* [INSTRUCTION]:
Skip the pictures. Reproduce all other material exactly.

* [DATASET EXTRACT]:
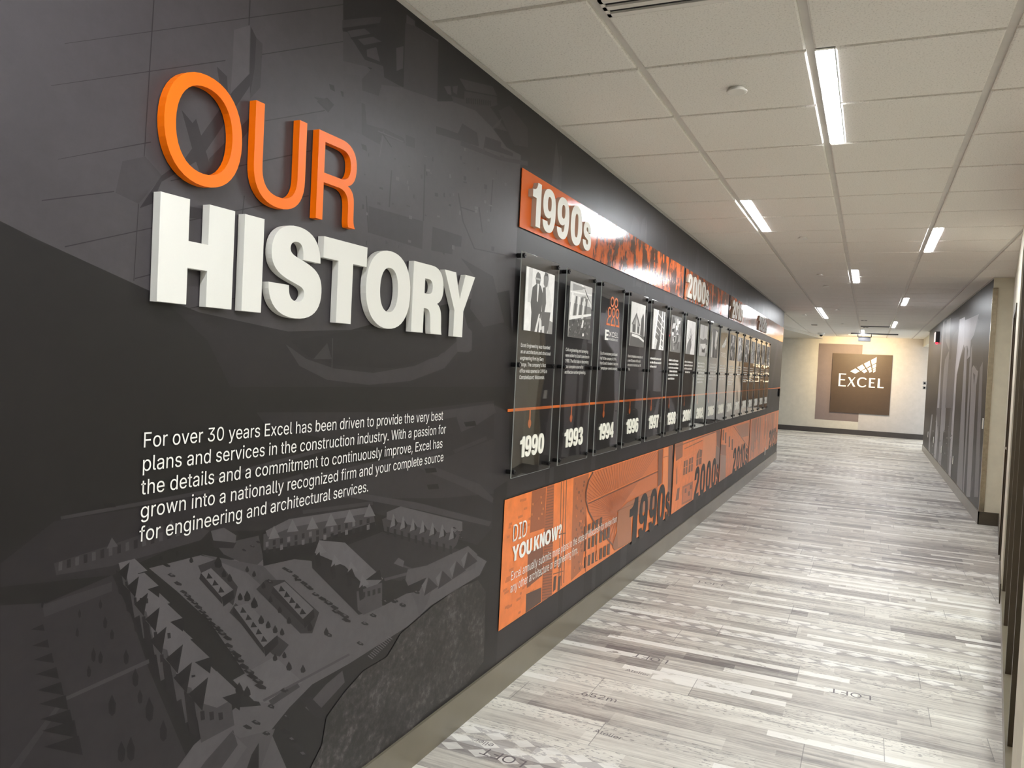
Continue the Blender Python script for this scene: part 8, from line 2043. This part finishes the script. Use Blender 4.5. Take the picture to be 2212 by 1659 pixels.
def photo_polys(i, rnd):
    """flat picture content in the unit square: (layer, grey, points)"""
    A = []
    q = lambda l, g_, *p: A.append((l, (g_, g_ - 2, g_ - 5), list(p)))
    if i == 0:
        q(0, 236, (0, 0), (1, 0), (1, 1), (0, 1)); q(1, 206, (.08, .45), (.2, .45), (.2, 1), (.08, 1)); q(1, 216, (.72, .3), (.8, .3), (.8, 1), (.72, 1))
        q(2, 80, (.22, 0), (.50, 0), (.56, .3), (.60, .62), (.52, .74), (.46, .78), (.36, .78), (.22, .70), (.18, .45), (.22, .3)); q(3, 100, (.33, .78), (.40, .74), (.47, .78), (.49, .88), (.46, .95), (.38, .97), (.33, .93), (.31, .86))
        q(3, 230, (.38, .78), (.44, .78), (.42, .48), (.39, .5)); q(2, 222, (.6, .74), (.7, .8), (.84, .72), (.94, .5), (.9, .33), (.72, .36), (.66, .5)); q(2, 86, (.58, .74), (.68, .76), (.72, .5), (.68, .34), (.58, .34))
        q(3, 120, (.60, .8), (.66, .74), (.74, .78), (.77, .9), (.72, .99), (.63, .98), (.59, .92)); q(3, 60, (.60, .93), (.64, 1.0), (.74, .99), (.77, .9), (.72, .95)); q(2, 92, (.56, .34), (.9, .36), (.86, .1), (.8, 0), (.56, 0))
        q(3, 226, (.36, 0), (.44, 0), (.52, .3), (.48, .3)); q(3, 220, (.5, .02), (.6, .05), (.58, .2), (.5, .24)); q(3, 210, (.62, 0), (.7, 0), (.69, .12), (.6, .1)); q(2, 140, (.82, 0), (1, 0), (1, .2), (.88, .22)); q(3, 170, (.3, .84), (.5, .84), (.5, .87), (.3, .87))
    elif i == 1:
        q(0, 130, (0, 0), (1, 0), (1, 1), (0, 1)); q(1, 204, (0, .62), (1, .62), (1, 1), (0, 1)); q(2, 236, (0, .8), (1, .84), (1, .87), (0, .83)); q(2, 236, (.45, 1), (.55, 1), (1, .58), (1, .66)); q(2, 150, (.1, .84), (.5, .9), (.7, .96), (.1, .97)); q(2, 140, (.5, .68), (.8, .72), (.7, .8), (.5, .78))
        for k in range(6): q(3, 232 if k % 2 == 0 else 90, (.06 + k * .12, .36), (.14 + k * .12, .38), (.2 + k * .12, .76), (.13 + k * .12, .76))
        q(4, 238, (0, .3), (1, .46), (1, .5), (0, .37)); q(4, 236, (.0, .36), (.1, .4), (.14, .8), (.06, .8)); q(1, 76, (0, 0), (1, 0), (1, .4), (0, .3))
        for k in range(70): x, y, s = rnd.random() * .93, rnd.random() * .3, .02 + rnd.random() * .05; q(5, rnd.choice([50, 60, 110, 140]), (x, y), (x + s, y + s * .3), (x + s * .7, y + s), (x, y + s * .8))
        q(6, 235, (.55, .2), (.62, .2), (.66, .34), (.6, .36)); q(6, 240, (.62, .04), (.7, .05), (.69, .1), (.63, .1))
    elif i == 3:
        q(0, 226, (0, 0), (1, 0), (1, 1), (0, 1)); q(1, 90, (0, 0), (1, 0), (1, .26), (0, .3)); q(2, 150, (.1, .5), (.36, .72), (.62, .52), (.62, .3), (.1, .32)); q(3, 96, (.06, .5), (.36, .78), (.66, .5), (.6, .48), (.36, .7), (.1, .48)); q(3, 232, (.36, .3), (.44, .3), (.44, .6), (.38, .66))
        q(3, 70, (.16, .32), (.3, .32), (.3, .5), (.16, .5)); q(3, 80, (.48, .32), (.58, .32), (.58, .46), (.48, .46)); q(4, 84, (.68, .28), (.96, .26), (.9, .74), (.84, .8), (.72, .66)); q(5, 236, (.1, .22), (.6, .2), (.98, .12), (.98, .17), (.6, .26), (.1, .28)); q(4, 60, (.365, .78), (.375, .78), (.375, .9), (.365, .9))
    elif i == 4:
        q(0, 220, (0, 0), (1, 0), (1, 1), (0, 1)); q(1, 110, (.2, .3), (.9, 0), (.9, 1), (.3, 1))
        for k in range(6): y = .15 + k * .17; q(2, 240, (.1, y), (.16, y), (.95, y - .26), (.9, y - .28))
        q(3, 244, (.0, 0), (.12, 0), (.42, 1), (.32, 1)); q(3, 240, (.62, 0), (.72, 0), (.8, 1), (.72, 1)); q(3, 244, (.88, 0), (.95, 0), (.98, 1), (.92, 1)); q(2, 90, (.3, .0), (.55, 0), (.66, .3), (.5, .4))
    elif i == 6:
        q(0, 232, (0, 0), (1, 0), (1, 1), (0, 1)); q(1, 130, (.0, .0), (.45, 0), (.6, .3), (.4, .5), (.1, .3)); q(2, 80, (.42, .1), (.5, .1), (.52, .6), (.46, .6))
        for k in range(26): x, y = .46, .25 + rnd.random() * .4; dx_, dy_ = rnd.uniform(-.4, .4), rnd.uniform(.02, .3); q(2, rnd.choice([90, 120, 150]), (x, y), (x + .02, y), (x + dx_ + .01, y + dy_), (x + dx_, y + dy_))
    elif i == 7:
        q(0, 205, (0, 0), (1, 0), (1, 1), (0, 1)); q(1, 120, (0, .38), (1, .38), (1, .55), (.7, .6), (.4, .52), (0, .56)); q(2, 236, (.1, .38), (.8, .42), (.76, .3), (.45, .22)); q(3, 70, (.3, .12), (.7, .12), (.76, .28), (.46, .2), (.3, .26)); q(2, 190, (0, 0), (1, 0), (1, .2), (.5, .12), (0, .14)); q(2, 170, (.42, .6), (.5, .6), (.5, 1), (.44, 1)); q(2, 100, (.82, .0), (1, 0), (1, .1), (.9, .14))
    elif i == 8:
        q(0, 120, (0, 0), (1, 0), (1, 1), (0, 1)); q(1, 235, (.5, .4), (.74, .35), (.95, .9), (.6, .95)); q(1, 232, (.0, 0), (.2, 0), (.22, .5), (.05, .9)); q(2, 70, (.3, 0), (.5, 0), (.46, .5), (.26, .6)); q(2, 230, (.52, .4), (.9, .5), (.72, .28)); q(2, 90, (.7, 0), (.9, 0), (.95, .3), (.8, .3))
    else:
        bg = rnd.choice([150, 190, 110, 84]); q(0, bg, (0, 0), (1, 0), (1, 1), (0, 1))
        for k in range(34):
            x, y, w, h = rnd.random() * .85, rnd.random() * .8, .05 + rnd.random() * .22, .04 + rnd.random() * .3; sk = rnd.uniform(-.1, .1)
            q(1 + k % 5, rnd.choice([48, 70, 96, 150, 205, 232, 120]), (x, y), (min(1, x + w), y + sk * .5), (min(1, max(0, x + w + sk)), min(1, y + h)), (max(0, x + sk), min(1, y + h * .9)))
    return [(l, c, [(max(0, min(1, a)), max(0, min(1, d))) for a, d in p]) for l, c, p in A]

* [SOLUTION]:
Continue the Blender Python script for this scene: part 8, from line 2043. This part finishes the script. Use Blender 4.5. Take the picture to be 2212 by 1659 pixels.
def photo_polys(i, rnd):
    """flat picture content in the unit square: (layer, grey, points)"""
    A = []
    q = lambda l, g_, *p: A.append((l, (g_, g_ - 2, g_ - 5), list(p)))
    if i == 0:
        q(0, 236, (0, 0), (1, 0), (1, 1), (0, 1)); q(1, 206, (.08, .45), (.2, .45), (.2, 1), (.08, 1)); q(1, 216, (.72, .3), (.8, .3), (.8, 1), (.72, 1))
        q(2, 80, (.22, 0), (.50, 0), (.56, .3), (.60, .62), (.52, .74), (.46, .78), (.36, .78), (.22, .70), (.18, .45), (.22, .3)); q(3, 100, (.33, .78), (.40, .74), (.47, .78), (.49, .88), (.46, .95), (.38, .97), (.33, .93), (.31, .86))
        q(3, 230, (.38, .78), (.44, .78), (.42, .48), (.39, .5)); q(2, 222, (.6, .74), (.7, .8), (.84, .72), (.94, .5), (.9, .33), (.72, .36), (.66, .5)); q(2, 86, (.58, .74), (.68, .76), (.72, .5), (.68, .34), (.58, .34))
        q(3, 120, (.60, .8), (.66, .74), (.74, .78), (.77, .9), (.72, .99), (.63, .98), (.59, .92)); q(3, 60, (.60, .93), (.64, 1.0), (.74, .99), (.77, .9), (.72, .95)); q(2, 92, (.56, .34), (.9, .36), (.86, .1), (.8, 0), (.56, 0))
        q(3, 226, (.36, 0), (.44, 0), (.52, .3), (.48, .3)); q(3, 220, (.5, .02), (.6, .05), (.58, .2), (.5, .24)); q(3, 210, (.62, 0), (.7, 0), (.69, .12), (.6, .1)); q(2, 140, (.82, 0), (1, 0), (1, .2), (.88, .22)); q(3, 170, (.3, .84), (.5, .84), (.5, .87), (.3, .87))
    elif i == 1:
        q(0, 130, (0, 0), (1, 0), (1, 1), (0, 1)); q(1, 204, (0, .62), (1, .62), (1, 1), (0, 1)); q(2, 236, (0, .8), (1, .84), (1, .87), (0, .83)); q(2, 236, (.45, 1), (.55, 1), (1, .58), (1, .66)); q(2, 150, (.1, .84), (.5, .9), (.7, .96), (.1, .97)); q(2, 140, (.5, .68), (.8, .72), (.7, .8), (.5, .78))
        for k in range(6): q(3, 232 if k % 2 == 0 else 90, (.06 + k * .12, .36), (.14 + k * .12, .38), (.2 + k * .12, .76), (.13 + k * .12, .76))
        q(4, 238, (0, .3), (1, .46), (1, .5), (0, .37)); q(4, 236, (.0, .36), (.1, .4), (.14, .8), (.06, .8)); q(1, 76, (0, 0), (1, 0), (1, .4), (0, .3))
        for k in range(70): x, y, s = rnd.random() * .93, rnd.random() * .3, .02 + rnd.random() * .05; q(5, rnd.choice([50, 60, 110, 140]), (x, y), (x + s, y + s * .3), (x + s * .7, y + s), (x, y + s * .8))
        q(6, 235, (.55, .2), (.62, .2), (.66, .34), (.6, .36)); q(6, 240, (.62, .04), (.7, .05), (.69, .1), (.63, .1))
    elif i == 3:
        q(0, 226, (0, 0), (1, 0), (1, 1), (0, 1)); q(1, 90, (0, 0), (1, 0), (1, .26), (0, .3)); q(2, 150, (.1, .5), (.36, .72), (.62, .52), (.62, .3), (.1, .32)); q(3, 96, (.06, .5), (.36, .78), (.66, .5), (.6, .48), (.36, .7), (.1, .48)); q(3, 232, (.36, .3), (.44, .3), (.44, .6), (.38, .66))
        q(3, 70, (.16, .32), (.3, .32), (.3, .5), (.16, .5)); q(3, 80, (.48, .32), (.58, .32), (.58, .46), (.48, .46)); q(4, 84, (.68, .28), (.96, .26), (.9, .74), (.84, .8), (.72, .66)); q(5, 236, (.1, .22), (.6, .2), (.98, .12), (.98, .17), (.6, .26), (.1, .28)); q(4, 60, (.365, .78), (.375, .78), (.375, .9), (.365, .9))
    elif i == 4:
        q(0, 220, (0, 0), (1, 0), (1, 1), (0, 1)); q(1, 110, (.2, .3), (.9, 0), (.9, 1), (.3, 1))
        for k in range(6): y = .15 + k * .17; q(2, 240, (.1, y), (.16, y), (.95, y - .26), (.9, y - .28))
        q(3, 244, (.0, 0), (.12, 0), (.42, 1), (.32, 1)); q(3, 240, (.62, 0), (.72, 0), (.8, 1), (.72, 1)); q(3, 244, (.88, 0), (.95, 0), (.98, 1), (.92, 1)); q(2, 90, (.3, .0), (.55, 0), (.66, .3), (.5, .4))
    elif i == 6:
        q(0, 232, (0, 0), (1, 0), (1, 1), (0, 1)); q(1, 130, (.0, .0), (.45, 0), (.6, .3), (.4, .5), (.1, .3)); q(2, 80, (.42, .1), (.5, .1), (.52, .6), (.46, .6))
        for k in range(26): x, y = .46, .25 + rnd.random() * .4; dx_, dy_ = rnd.uniform(-.4, .4), rnd.uniform(.02, .3); q(2, rnd.choice([90, 120, 150]), (x, y), (x + .02, y), (x + dx_ + .01, y + dy_), (x + dx_, y + dy_))
    elif i == 7:
        q(0, 205, (0, 0), (1, 0), (1, 1), (0, 1)); q(1, 120, (0, .38), (1, .38), (1, .55), (.7, .6), (.4, .52), (0, .56)); q(2, 236, (.1, .38), (.8, .42), (.76, .3), (.45, .22)); q(3, 70, (.3, .12), (.7, .12), (.76, .28), (.46, .2), (.3, .26)); q(2, 190, (0, 0), (1, 0), (1, .2), (.5, .12), (0, .14)); q(2, 170, (.42, .6), (.5, .6), (.5, 1), (.44, 1)); q(2, 100, (.82, .0), (1, 0), (1, .1), (.9, .14))
    elif i == 8:
        q(0, 120, (0, 0), (1, 0), (1, 1), (0, 1)); q(1, 235, (.5, .4), (.74, .35), (.95, .9), (.6, .95)); q(1, 232, (.0, 0), (.2, 0), (.22, .5), (.05, .9)); q(2, 70, (.3, 0), (.5, 0), (.46, .5), (.26, .6)); q(2, 230, (.52, .4), (.9, .5), (.72, .28)); q(2, 90, (.7, 0), (.9, 0), (.95, .3), (.8, .3))
    else:
        bg = rnd.choice([150, 190, 110, 84]); q(0, bg, (0, 0), (1, 0), (1, 1), (0, 1))
        for k in range(34):
            x, y, w, h = rnd.random() * .85, rnd.random() * .8, .05 + rnd.random() * .22, .04 + rnd.random() * .3; sk = rnd.uniform(-.1, .1)
            q(1 + k % 5, rnd.choice([48, 70, 96, 150, 205, 232, 120]), (x, y), (min(1, x + w), y + sk * .5), (min(1, max(0, x + w + sk)), min(1, y + h)), (max(0, x + sk), min(1, y + h * .9)))
    return [(l, c, [(max(0, min(1, a)), max(0, min(1, d))) for a, d in p]) for l, c, p in A]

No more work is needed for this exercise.